The second link is talking about detecting the polarization of the light from the Zeeman effect, not the shift, and works with stars that have fast rotations. So, while useful for some stars, not useful for the sun.

Posted (edited)

The TED talk. see 4:30

 

[snip]
Is it possible that states of matter exist in the sun that we don't know about, which create the unidentified spectral lines? Is it possible that dark matter is involved?


Why do you think they require an extraordinary explanation? Maybe they're just ambiguous.

Edited by MonDie
Posted (edited)

"There are some 29,000 spectral lines in Sunlight, with 15% unidentified.

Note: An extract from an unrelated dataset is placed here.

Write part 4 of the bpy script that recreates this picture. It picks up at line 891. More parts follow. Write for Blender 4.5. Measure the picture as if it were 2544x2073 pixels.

What hypothesis are there to explain them? "

Nobody bothered to index the last 15% or so seems like a plausible hypothesis to me.

There's also the problem that some of those lines might be rather weak (Take a gas cell a thousand miles long...).

And they might only occur at high temperatures.

(Heat the cell to 5000 degrees).

Edited by John Cuthber
Posted

Electric arcs can get as hot as 35,000F (19,400C); thus, I'd think the spectral lines of elements would be well known, at least to that temperature, which is hotter than the surface of the Sun.

Posted

Electric arcs can get as hot as 35,000F (19,400C); thus, I'd think the spectral lines of elements would be well known, at least to that temperature, which is hotter than the surface of the Sun.

 

I'm not seeing the connection. Measuring spectra is a tad more complicated than generating an electric arc.

Posted

 

I'm not seeing the connection. Measuring spectra is a tad more complicated than generating an electric arc.

It is a heat source to ionize materials. According to Wikipedia:

 

Modern implementations of atomic spectroscopy for studying visible and ultraviolet transitions include flame emission spectroscopy, inductively coupled plasma atomic emission spectroscopy, glow discharge spectroscopy, microwave induced plasma spectroscopy, and spark or arc emission spectroscopy. Techniques for studying x-ray spectra include X-ray spectroscopy and X-ray fluorescence (XRF).

Emphasis mine.

Posted

Electric arcs can get as hot as 35,000F (19,400C); thus, I'd think the spectral lines of elements would be well known, at least to that temperature, which is hotter than the surface of the Sun.

Those are emission lines. The lines from the Sun are (generally) absorption lines.

 

The potential for overlaps of the lines also makes it impossible to index some of them.